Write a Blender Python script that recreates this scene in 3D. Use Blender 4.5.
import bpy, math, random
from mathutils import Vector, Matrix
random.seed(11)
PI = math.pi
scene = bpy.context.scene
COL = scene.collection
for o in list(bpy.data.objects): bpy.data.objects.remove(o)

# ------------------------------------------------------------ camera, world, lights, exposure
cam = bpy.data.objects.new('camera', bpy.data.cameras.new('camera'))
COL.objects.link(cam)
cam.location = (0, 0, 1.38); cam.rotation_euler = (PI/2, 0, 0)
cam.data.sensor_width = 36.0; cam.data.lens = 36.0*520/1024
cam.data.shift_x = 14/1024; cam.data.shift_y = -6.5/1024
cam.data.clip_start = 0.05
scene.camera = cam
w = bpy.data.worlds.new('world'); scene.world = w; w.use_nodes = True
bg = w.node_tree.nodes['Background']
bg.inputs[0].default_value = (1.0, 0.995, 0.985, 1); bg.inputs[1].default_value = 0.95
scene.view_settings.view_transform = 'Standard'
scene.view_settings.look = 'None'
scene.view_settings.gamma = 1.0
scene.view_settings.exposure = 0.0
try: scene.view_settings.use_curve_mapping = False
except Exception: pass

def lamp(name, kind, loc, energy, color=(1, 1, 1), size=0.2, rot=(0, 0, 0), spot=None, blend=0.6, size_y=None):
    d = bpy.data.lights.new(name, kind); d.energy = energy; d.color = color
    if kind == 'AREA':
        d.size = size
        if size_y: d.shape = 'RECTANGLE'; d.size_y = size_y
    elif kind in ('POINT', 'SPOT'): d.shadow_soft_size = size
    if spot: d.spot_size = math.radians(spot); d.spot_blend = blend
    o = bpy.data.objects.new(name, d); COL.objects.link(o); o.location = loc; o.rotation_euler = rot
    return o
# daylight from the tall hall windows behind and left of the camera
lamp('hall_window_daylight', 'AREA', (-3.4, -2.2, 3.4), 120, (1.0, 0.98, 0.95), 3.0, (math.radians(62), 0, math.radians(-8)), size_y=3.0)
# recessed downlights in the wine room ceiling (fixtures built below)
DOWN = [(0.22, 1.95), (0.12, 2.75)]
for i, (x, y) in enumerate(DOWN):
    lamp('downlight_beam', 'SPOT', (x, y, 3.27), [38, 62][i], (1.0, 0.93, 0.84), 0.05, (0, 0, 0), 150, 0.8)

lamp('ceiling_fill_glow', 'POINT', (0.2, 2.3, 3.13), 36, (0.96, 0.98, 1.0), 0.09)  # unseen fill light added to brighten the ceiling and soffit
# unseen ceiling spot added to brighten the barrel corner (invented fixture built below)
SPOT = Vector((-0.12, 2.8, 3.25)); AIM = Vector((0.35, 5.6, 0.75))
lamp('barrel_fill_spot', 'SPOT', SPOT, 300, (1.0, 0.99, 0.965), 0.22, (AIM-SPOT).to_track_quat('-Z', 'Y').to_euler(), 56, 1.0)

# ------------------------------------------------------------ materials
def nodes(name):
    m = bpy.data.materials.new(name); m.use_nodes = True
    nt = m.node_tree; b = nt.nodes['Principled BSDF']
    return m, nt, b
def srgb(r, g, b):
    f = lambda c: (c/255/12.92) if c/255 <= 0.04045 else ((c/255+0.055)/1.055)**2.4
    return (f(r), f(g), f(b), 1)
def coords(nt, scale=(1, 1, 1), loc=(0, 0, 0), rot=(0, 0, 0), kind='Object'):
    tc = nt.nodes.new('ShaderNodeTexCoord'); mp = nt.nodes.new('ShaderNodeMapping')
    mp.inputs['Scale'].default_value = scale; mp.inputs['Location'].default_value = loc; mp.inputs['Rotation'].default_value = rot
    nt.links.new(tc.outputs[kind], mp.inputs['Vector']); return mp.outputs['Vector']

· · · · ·

### WHAT NEEDS TO BE DONE
Please print the material above exactly as it appears, from its first line through the line containing "for o in list(bpy.data.objects): bpy.data.objects.remove(o)", inclusive, and stop there.

### THE RESPONSE
Write a Blender Python script that recreates this scene in 3D. Use Blender 4.5.
import bpy, math, random
from mathutils import Vector, Matrix
random.seed(11)
PI = math.pi
scene = bpy.context.scene
COL = scene.collection
for o in list(bpy.data.objects): bpy.data.objects.remove(o)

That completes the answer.